Around dinner time on November 21, 2000, a nervous nineteen-year-old man knocked on the door of Maria Joel Dias da Costa’s house, located in the backcountry Amazonian town of Vila Rondon. The unknown man asked to see her husband Dezinho, a union leader, but he was out. She invited the visitor to wait, which he did for a while, but then he got up to go. As he was leaving, Dezinho was just arriving home. Seconds later, Maria Joel’s husband was lying dead in a ditch, the life blasted out of him by a .38-caliber revolver.
So runs the centerpiece of Masters of the Lost Land, a compelling and forensically researched piece of investigative reporting by the Spanish journalist Heriberto Araujo. His four-year search to explain the how and why of this cold-blooded murder leaves few stones unturned: 200 face-to-face interviews, 100,000 pages of documentation sourced from a dozen archives and scores of freedom of information requests (the endnotes alone run to sixty-seven pages).
With more than 1,700 murders over the past decade, never has there been a more dangerous time to be an environmental activist. And nowhere is more perilous than Amazonia, as last year’s high-profile killing of the British journalist Dom Phillips and the indigenous campaigner Bruno Pereira illustrated. In that sense, Araujo’s book provides a thorough, yet sadly familiar, chronicle of a death foretold.
The first half takes us up to the moment of the gunman’s appearance at Dezinho’s door. The backstory is one shared by millions of other poor immigrants to the world’s largest rainforest. Attracted by the government-backed slogan “A land without people for people without land,” Maria Joel and her husband headed to Pará state to build a new life. It was the 1980s, and Amazonia was finally opening up for business: new highways, abundant investment and a surplus of opportunities for getting rich quick.
The only snag was the promise of land. There was none. Large landowners had already bought up whatever was going spare. What they couldn’t buy, they stole. As Araujo documents at length, land-grabbing — known as grilagem — reaches astronomic levels in Amazonia.
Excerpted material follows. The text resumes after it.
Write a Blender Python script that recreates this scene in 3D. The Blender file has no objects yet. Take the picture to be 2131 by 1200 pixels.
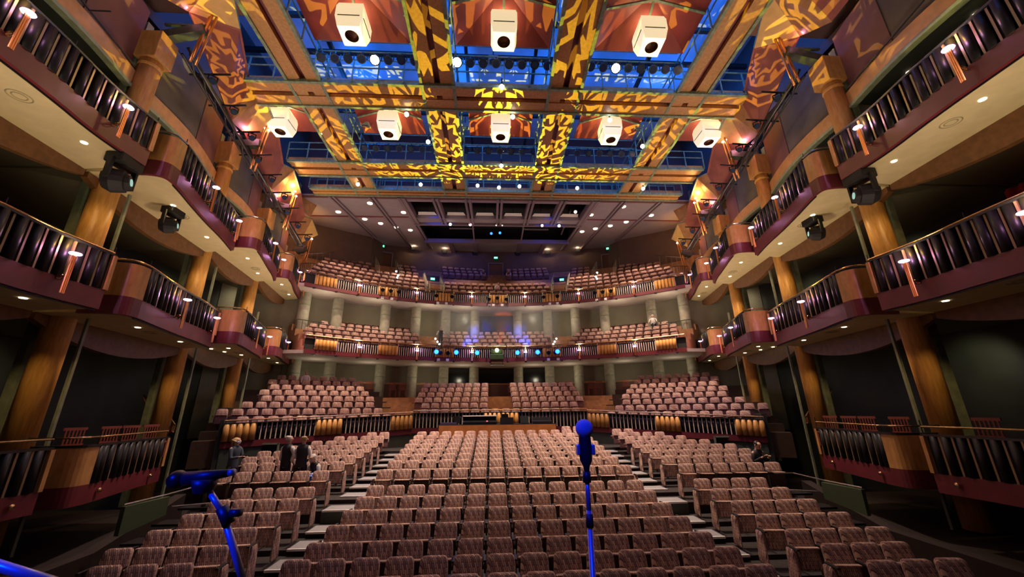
import bpy, math, random
from math import sin, cos, pi, radians as R, hypot, atan2, sqrt
from mathutils import Vector, Matrix, Euler
random.seed(7)
sc = bpy.context.scene
col = sc.collection

# ------------------------------------------------------------------ camera, world, exposure, large lights
cam_d = bpy.data.cameras.new('camera'); cam = bpy.data.objects.new('camera', cam_d); col.objects.link(cam)
cam_d.sensor_width = 36; cam_d.lens = 36 * 800 / 2131; cam_d.clip_start = .05; cam_d.clip_end = 200
cam.matrix_world = (Matrix.Translation((-.5, 0, 3.2)) @ Matrix.Rotation(-R(3.1), 4, 'Z')
                    @ Matrix.Rotation(R(90 + 17.75), 4, 'X') @ Matrix.Rotation(-R(.68), 4, 'Z'))
sc.camera = cam
sc.view_settings.view_transform = 'Standard'; sc.view_settings.look = 'None'
sc.view_settings.gamma = 1; sc.view_settings.use_curve_mapping = False
sc.view_settings.exposure = 0
w = bpy.data.worlds.new('world'); sc.world = w; w.use_nodes = True
w.node_tree.nodes['Background'].inputs[0].default_value = (.02, .03, .06, 1)
w.node_tree.nodes['Background'].inputs[1].default_value = .15

def light(name, kind, loc, power, color, target=None, size=.3, spot=60, blend=.5, parent=None, sx=None):
    d = bpy.data.lights.new(name, kind); d.energy = power; d.color = color
    if kind == 'AREA':
        d.size = size
        if sx: d.shape = 'RECTANGLE'; d.size = sx; d.size_y = size
    else: d.shadow_soft_size = size
    if kind == 'SPOT': d.spot_size = R(spot); d.spot_blend = blend
    o = bpy.data.objects.new(name, d); col.objects.link(o); o.location = loc
    if target is not None:
        o.rotation_euler = (Vector(target) - Vector(loc)).to_track_quat('-Z', 'Y').to_euler()
    if parent is not None:
        o.parent = parent; o.matrix_parent_inverse = Matrix.Translation(-Vector(parent.location))
    return o

WARM = (1, .70, .46)
# house lights of the auditorium, hung in the ceiling grid and aimed at the seats
for x, y, tx, ty, tz, p, sp in ((-5.6, 15.3, -6.2, 15, 1.2, 7800, 56), (0, 15.6, 0, 16.2, 1.8, 11500, 56), (5.6, 15.3, 6.2, 15, 1.2, 7800, 56),
                    (-3, 12.8, -3, 10, .5, 800, 56), (3, 12.8, 3, 10, .5, 800, 56), (-6, 12.8, -6.8, 11.2, .5, 520, 32), (6, 12.8, 6.8, 11.2, .5, 520, 32)):
    light('house_light', 'SPOT', (x, y, 16.6), p, (1, .75, .58), (tx, ty, tz), .15, sp, .8)
for x, y, tx, ty, tz, p, sp in ((-8.6, 21.2, -9.5, 22.2, 4, 7600, 50), (0, 22.9, 0, 24.4, 4, 5600, 44), (8.6, 21.2, 9.5, 22.2, 4, 7600, 50),
                         (-7, 22.0, -10.5, 27.5, 9, 3600, 50), (7, 22.0, 10.5, 27.5, 9, 3600, 50), (0, 22.0, 0, 29.6, 8.6, 2500, 44)):
    light('house_light', 'SPOT', (x, y, 16.6), p, (1, .74, .55), (tx, ty, tz), .15, sp, .7)
# lights over the top tier
for a, r_, p in ((-33, 20.5, 800), (-20, 21, 800), (-7, 21, 450), (7, 21, 450), (20, 21, 800), (33, 20.5, 800)):
    light('tier_light', 'SPOT', (r_ * sin(R(a)), 10.6 + r_ * cos(R(a)), 17.2), p, (1, .68, .52),
          (r_ * 1.04 * sin(R(a)), 10.6 + r_ * 1.04 * cos(R(a)), 12), .15, 95, .7)
# warm downlights under the two rear tiers
for r_, z, pw in ((19.4, 10.2, 34), (19.4, 5.75, 20)):
    for a in (-38, -28, -16, -8, 8, 16, 28, 38):
        light('soffit_light', 'POINT', (r_ * sin(R(a)), 10.6 + r_ * cos(R(a)), z), pw, (1, .88, .62), size=.1)
# amber fill added to warm columns and fronts, no fixture of the hall
for x, y in ((-5.8, 6.5), (5.8, 6.5), (-5.8, 15.9), (5.8, 15.9), (0, 8)):
    light('amber_fill', 'SPOT', (x, y, 16.6), 480 if y > 10 else 90, (1, .62, .22), (x * 1.1, y, 0), .3, 168, .3)
# recessed downlights of the side boxes that graze the timber columns
for s_ in (-1, 1):
    for (x, y, cx, cy) in ((11.1, 8.9, 12.3, 10.9), (11.3, 12.1, 12.3, 10.9), (11.9, 14.6, 13.2, 16.3), (12.2, 17.7, 13.2, 16.3), (12.9, 19.8, 14.0, 21.2), (13.3, 22.9, 14.0, 21.2)):
        light('column_downlight', 'SPOT', (s_ * x, y, 5.7), 150, (1, .66, .28), (s_ * cx, cy, 2.6), .06, 60, .9)
        light('column_downlight', 'SPOT', (s_ * x, y, 9.9), 110, (1, .66, .28), (s_ * cx, cy, 7.6), .06, 60, .9)
# blue wash lights hidden above the ceiling grid, aimed up at the roof
for x in (-9, -3, 3, 9):
    for y in (6, 11.5, 17.5):
        light('blue_roof_light', 'POINT', (x + .6, y, 20.2), 430, (.01, .20, 1), size=.4)
# patterned projection thrown on the ceiling grid from the projector on the first balcony
gobo = light('pattern_projection', 'SPOT', (0, 26.9, 7.6), 26000, (1, .78, .04), (-.2, 15.2, 17), .004, 78, .1)
# blue stage lights on the microphones
light('blue_stage_light', 'SPOT', (-.9, .2, 4.4), 210, (.0, .02, 1), (-.2, 1.45, 3.0), .04, 24, .4)
light('blue_stage_light', 'SPOT', (-2.2, .1, 3.9), 300, (.0, .02, 1), (-1.19, 1.32, 2.76), .03, 14, .25)
light('blue_stage_light', 'SPOT', (-2.0, .2, 3.6), 110, (.0, .02, 1), (-1.38, .92, 2.9), .04, 20, .4)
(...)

Land certificates are forged, legal documents destroyed and, when necessary, owners are “removed.” An early chapter describes the fate of two homesteaders who tried resisting: it is entitled “The Chainsaw Murder.” Like thousands of other bright-eyed settlers, the newly married couple were compelled to shelve their dreams of El Dorado and take whatever jobs they could find. In Dezinho’s case that meant opening “skid trails” in the virgin jungle so that logging trucks could get busy deforesting.
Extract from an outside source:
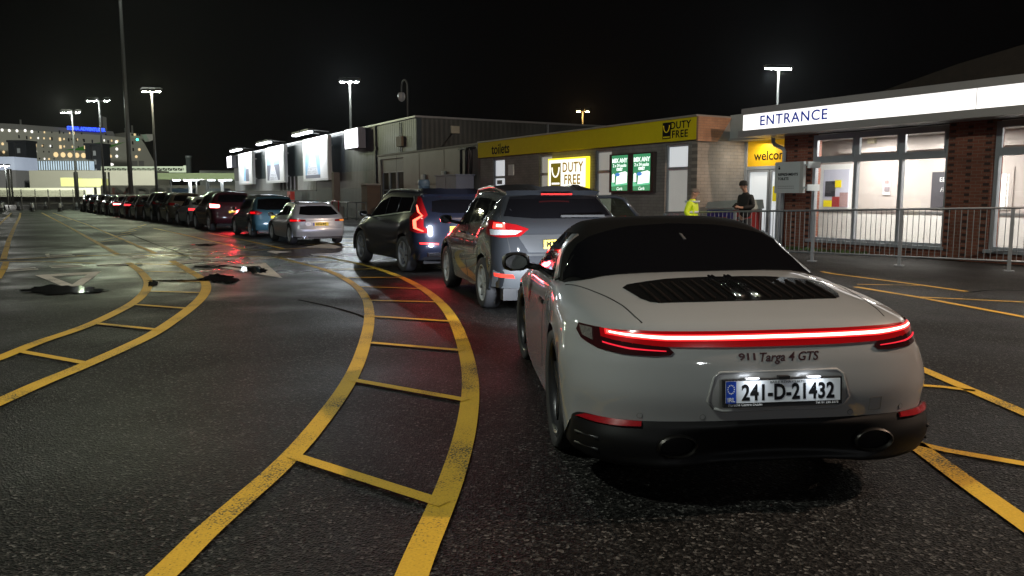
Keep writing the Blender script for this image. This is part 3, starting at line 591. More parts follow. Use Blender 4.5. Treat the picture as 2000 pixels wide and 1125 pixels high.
g2 = bthing('guard_rail', -41, -2.4, 0, 'grey mesh guard rail behind the silver hatchback at the foot of the shed', 'railing')
g_ = MB(); g_.tube([(-8, 0, 1.1), (8.6, 0, 1.1)], .03, 6); g_.tube([(-8, 0, .15), (8.6, 0, .15)], .025, 6)
for k in range(12): g_.tube([(-8 + k * 1.51, 0, 0), (-8 + k * 1.51, 0, 1.1)], .028, 6)
g_.build('rail', GALV, g2); 
nn = MB()
for k in range(100): nn.tube([(-8 + k * .166, 0, .15), (-8 + k * .166, 0, 1.1)], .007, 4)
nn.build('mesh_infill', mat('dark_mesh', (.05, .06, .06), .6), g2)

# ------------------------------------------------------------------ entrance building
RBR = brick('red_brown_brick', (.27, .085, .05), (.21, .066, .04), (.24, .16, .12), .225, .075, 'x', ms=.014)
DBR = mat('dark_header_brick', (.045, .022, .018), .8)
GREYM = mat('grey_metal_fascia', (.36, .365, .37), .4, .3, var=.06)
LIT = mat('lit_entrance_fascia', (.9, .89, .86), .4, var=.05, vs=1.5, emit=(1, .975, .94), es=1.25)
ROOMW = mat('room_wall_paint', (.52, .46, .43), .8, var=.03); DADO = mat('room_dado_panel', (.72, .69, .66), .6, var=.02); FLO = mat('room_floor', (.3, .28, .26), .5)
CEILP = mat('lit_ceiling_panel', (.9, .9, .9), .5, var=0, emit=(1, .98, .95), es=5)
en = bthing('entrance_building', 1.4, YE, 0, 'entrance hall with red brick piers and a long lit white ENTRANCE fascia', 'building')
def ex(x): return x - 1.4
EX1 = 16
MB().box((ex(1.38), -.80, 3.735), (EX1, -.70, 3.91)).box((ex(1.30), -.82, 3.12), (EX1, -.70, 3.297)).box((ex(1.38), -.698, 3.12), (EX1, 0, 3.16)).box((ex(1.38), -.7, 3.3), (ex(1.40), 0, 3.9)).build('fascia_frame', GREYM, en)
lf = MB().box((ex(1.43), -.77, 3.30), (EX1, -.70, 3.732)).build('lit_fascia', LIT, en)
for x in (8.0, 12.8): MB().box((ex(x) - .006, -.7725, 3.3), (ex(x) + .006, -.7705, 3.73)).build('fascia_joint', GREYM, lf)
EBL = mat('blue_sign_letters', (.02, .05, .35), .4, var=0, emit=(.01, .05, .45), es=.35)
text('ENTRANCE', lf, (ex(3.155), -.773, 3.515), .375, EBL, sx=1.07, off=.004, spacing=1.12, ext=.004)
MB().box((ex(1.4), -.698, 3.16), (EX1, 11, 3.26)).box((ex(1.4), -.68, 3.30), (EX1, 11, 3.9)).build('roof_slab', mat('roof_felt', (.05, .05, .05), .8), en)
pa, pb_, pl_ = MB(), MB(), MB()
pa.box((ex(2.26), 0, 0), (ex(3.24), .35, 3.12)); pb_.box((ex(7.02), -.06, 0), (ex(8.03), .35, 3.12)); pl_.box((ex(3.24), 0, 0), (ex(7.02), .3, .22)).box((ex(8.03), 0, 0), (EX1, .3, .22))
for k in range(0, 41, 2):
    z = .04 + k * .075
    for x in (7.05, 7.86): pb_.box((ex(x), -.065, z), (ex(x) + .13, -.0605, z + .062), 1)
    pb_.box((ex(7.46), -.065, z + .075), (ex(7.46) + .11, -.0605, z + .137), 1)
    pa.box((ex(3.08), -.005, z), (ex(3.08) + .13, -.0005, z + .062), 1); pa.box((ex(2.62), -.005, z + .075), (ex(2.62) + .11, -.0005, z + .137), 1)
for x in (3.7, 4.5, 5.3, 6.1): pl_.box((ex(x), -.005, .09), (ex(x) + .13, -.0005, .152), 1)
pa.build('brick_pier', [RBR, DBR], en); pb_.build('brick_pier', [RBR, DBR], en); pl_.build('brick_plinth', [RBR, DBR], en)
WG = glassmat('window_glass', (.93, .95, .95), .07)
def bigwin(x0, x1, muls):
    w_ = MB(); fr = .09; z0, z1, tr = .30, 3.08, 2.40
    w_.box((x0, .02, z0), (x0 + fr, .14, z1)).box((x1 - fr, .02, z0), (x1, .14, z1)).box((x0 + fr, .02, z1 - fr), (x1 - fr, .14, z1)).box((x0 + fr, .02, z0), (x1 - fr, .14, z0 + .06)).box((x0 + fr, .02, tr - .06), (x1 - fr, .14, tr + .06))
    xs = [x0 + fr] + muls + [x1 - fr]
    for m_ in muls: w_.box((m_ - .045, .018, z0 + .06), (m_ + .045, .14, tr - .06)); w_.box((m_ - .06, .018, tr + .06), (m_ + .06, .14, z1 - fr))
    w_.box((x0 - .06, -.09, .222), (x1 + .04, .14, .297))
    o = w_.build('window', FRM, en)
    sash = MB()
    for i in range(len(xs) - 1):
        a = xs[i] + (.06 if i else 0); b = xs[i + 1] - (.06 if i < len(xs) - 2 else 0)
        MB().box((a, .07, z0 + .06), (b, .076, tr - .06)).build('pane', WG, o); MB().box((a, .07, tr + .06), (b, .076, z1 - fr)).build('pane', WG, o)
        for q in ((a, tr + .06, a + .05, z1 - fr), (b - .05, tr + .06, b, z1 - fr), (a + .05, tr + .06, b - .05, tr + .11), (a + .05, z1 - fr - .05, b - .05, z1 - fr)): sash.box((q[0], .0, q[1]), (q[2], .06, q[3]))
    sash.build('sash', FRM, o)
bigwin(ex(3.24), ex(7.02), [ex(4.56), ex(5.81)]); bigwin(ex(8.03), EX1, [ex(9.7), ex(11.2), ex(12.7)])
RD = 2.3                                             # room behind
MB().box((ex(.3), RD, 0), (EX1, RD + .1, 3.12)).box((ex(2.3), .36, 0), (ex(2.4), .99, 3.12)).box((ex(.3), 1.0, 0), (ex(2.3), 1.05, 3.12)).build('room_wall', ROOMW, en)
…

It was dangerous work. The same lawlessness that facilitated the building of vast private fiefdoms also resulted in slave-like working conditions. Lured by false promises, work-hungry immigrants would find themselves confined to remote farms with little pay and constant threats of violence. In a rare tale of escape, Araujo recounts the case of two workhands who fled incarceration on a farm near Vila Rondon in the early 1990s after the discovery of charred human remains. So common had such allegations become that the region’s head of security was initially ‘not that enthusiastic’ about investigating.
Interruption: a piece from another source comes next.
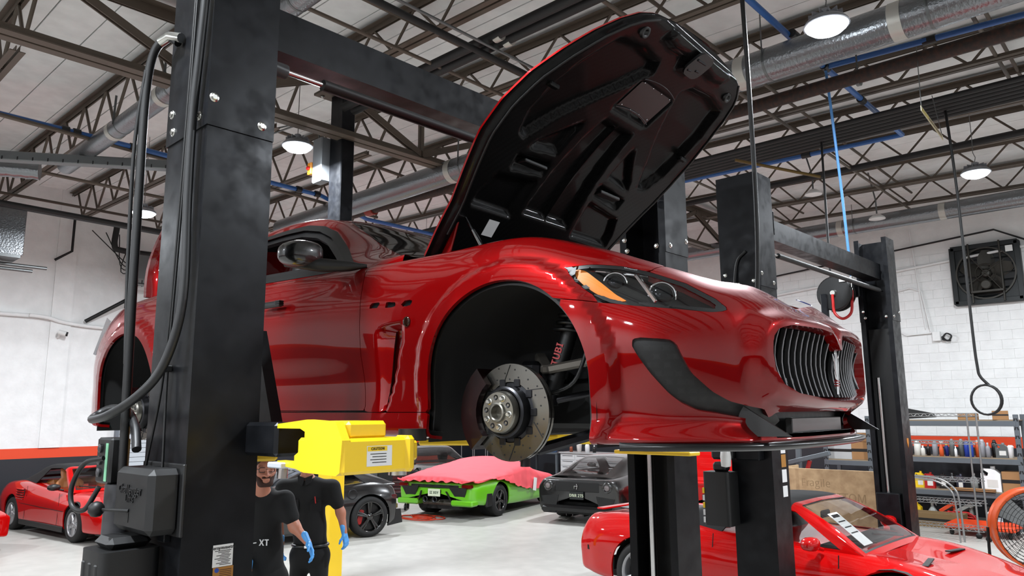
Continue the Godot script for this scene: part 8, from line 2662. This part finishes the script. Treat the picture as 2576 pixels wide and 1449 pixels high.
	var blue := mat("nitrile_blue", Color(0.28, 0.58, 0.84), 0.45)
	for g in gloves: put("glove", blob(hand(g[0], g[1], g[2], g[3]), 0.0042, 0.008), blue, t)
	return t

func people() -> void:
	var p1 := {"head": Vector3(-5.675, 1.763, -3.075), "chin": Vector3(-5.586, 1.660, -3.066), "top": Vector3(-5.714, 1.842, -3.078), "neck": Vector3(-5.756, 1.581, -3.114), "chest": Vector3(-5.797, 1.421, -3.127), "shl": Vector3(-5.623, 1.524, -3.239), "shr": Vector3(-5.952, 1.522, -2.985), "belly": Vector3(-5.818, 1.151, -3.170), "hip": Vector3(-5.838, 0.913, -3.207), "el": Vector3(-5.571, 1.314, -3.308), "wr": Vector3(-5.393, 1.212, -3.324), "tip": Vector3(-5.310, 1.094, -3.341), "el2": Vector3(-5.938, 1.270, -2.969), "wr2": Vector3(-5.727, 1.002, -3.011)}
	var p2 := {"head": Vector3(-6.673, 1.836, -4.066), "chin": Vector3(-6.595, 1.695, -4.043), "top": Vector3(-6.699, 1.962, -4.076), "neck": Vector3(-6.738, 1.615, -4.120), "chest": Vector3(-6.761, 1.377, -4.153), "shl": Vector3(-6.572, 1.488, -4.306), "shr": Vector3(-6.922, 1.492, -3.973), "belly": Vector3(-6.786, 1.103, -4.193), "hip": Vector3(-6.812, 0.842, -4.229), "el": Vector3(-6.542, 1.238, -4.393), "wr": Vector3(-6.500, 1.050, -4.413), "tip": Vector3(-6.472, 0.829, -4.458), "el2": Vector3(-6.992, 1.203, -3.974), "wr2": Vector3(-6.941, 0.949, -3.984)}
	var cam_dir := Vector3(0.688, 0, 0.725)
	var right := Vector3(0.725, 0, -0.688)
	var tee := mat("shirt_black", Color(0.006, 0.0065, 0.009), 0.9)
	var a := person("bearded man in glasses and black tee reaching forward with a blue glove", p1, cam_dir * 0.85 + right * 0.5, tee, true, [[p1.wr, p1.tip, -right * 0.8 + cam_dir * 0.3, -1.0], [p1.wr2, p1.wr2 + Vector3(0.02, -0.15, 0.02), right, 1.0]])
	var at: Vector3 = p1.belly + cam_dir * 0.152 + Vector3(0, 0.055, 0) + right * 0.03
	var pr := mat("shirt_print", Color(0.75, 0.75, 0.75), 0.6)
	text("shirt_print", "XT", 0.05, pr, a, xform(at + right * 0.03, right, Vector3(0, 1, 0) + right * 0.25), true, 0.003)
	var st := S()
	bar(st, at - right * 0.13 + Vector3(0, -0.015, 0), at - right * 0.03 + Vector3(0, 0.0, 0), 0.003, 0.008)
	obj("shirt_print_bar", st, pr, a)
	var b := person("man in black collared work shirt and belt, head hidden by the yellow arm", p2, cam_dir, tee, false, [[p2.wr, p2.tip, cam_dir * -0.3 - right, -1.0], [p2.wr2, p2.wr2 + Vector3(0, -0.18, 0), right, 1.0]])
	st = S()
	var bl := []
	for k in 33:
		var an := TAU * k / 32
		bl.append(p2.hip + Vector3(0, 0.085, 0) + right * cos(an) * 0.172 + cam_dir * sin(an) * 0.138)
	tube(st, bl, 0.017, 6, false)
	obj("belt", st, mat("belt_black", Color(0.03, 0.03, 0.03), 0.35), b)
	st = S()
	box(st, p2.hip + Vector3(0, 0.085, 0) + cam_dir * 0.15, Vector3(0.045, 0.032, 0.012), Basis(right, Vector3.UP, cam_dir), 0.004)
	obj("belt_buckle", st, mat("chrome", Color.WHITE), b)
	for s in [-1.0, 1.0]:
		st = S()
		var q: Vector3 = p2.chest + right * 0.11 * s + cam_dir * 0.122 + Vector3(0, 0.0, 0)
		box(st, q - Vector3(0, 0.05, 0), Vector3(0.1, 0.11, 0.008), Basis(right, Vector3.UP, cam_dir), 0.003)
		obj("chest_pocket", st, tee, b)
		st = S()
		tube(st, [q + Vector3(0, -0.03, 0) + cam_dir * 0.008, q + Vector3(0, 0.035, 0) + cam_dir * 0.006 - right * 0.01], 0.006, 8)
		obj("red_pen", st, mat("red_plastic", Color.WHITE), b)
		st = S()
		prism(st, [Vector2(0, 0), Vector2(0.075 * s, 0.03), Vector2(0.06 * s, -0.05), Vector2(0.02 * s, -0.075)], 0.012, xform(p2.neck + cam_dir * 0.075 - Vector3(0, 0.03, 0), right, Vector3.UP - cam_dir * 0.35))
		obj("collar", st, tee, b)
Where Araujo’s story takes an unexpected turn is the refusal of his chosen protagonists to back down. Inspired in part by the rhetoric of one Luiz Inácio Lula da Silva — then the firebrand leader of the opposition Workers Party, now Brazil’s president for a second time — Dezinho threw himself into the local rural workers’ union. In his new role as a grassroots activist he helped hundreds of fellow disenfranchised poor to occupy local farms that had been acquired under dubious legal circumstances. From that moment his card was marked.
The second half of the book deals with the fallout from his assassination. There are more twists and turns than a Hollywood spy thriller, from bent cops and faceless assassins (pistoleros) to slimy defense lawyers and election-rigging mayors. Behind it, allegedly, lay a criminal syndicate of all-powerful landowners, the kingpin of whom was a convicted killer who also happened to be the ex-president of the region’s influential agribusiness association. In equally filmic style, the book provides a heroine — the widowed Maria Joel, whose pursuit of justice is the one chink of light in this whole bleak saga.
Despite a lively writing style, Masters of the Lost Land is not an easy read. Aside from its grisly content, Araujo’s painstaking research often takes him down rabbit holes that feel tangential to the story. The minutiae of small-town politics and trial processes (conviction, appeal, re-conviction, re-appeal) begin to weigh heavily. Are they necessary? Not if Araujo wants a bestselling page-turner. But in meticulously recreating a world in which primeval forests burn and rural activists die with hardly anyone turning a hair, he is showing us in unvarnished terms how day-to-day injustice works. The result is a devastating dissection of impunity in practice — and the efforts of a brave few to fight back.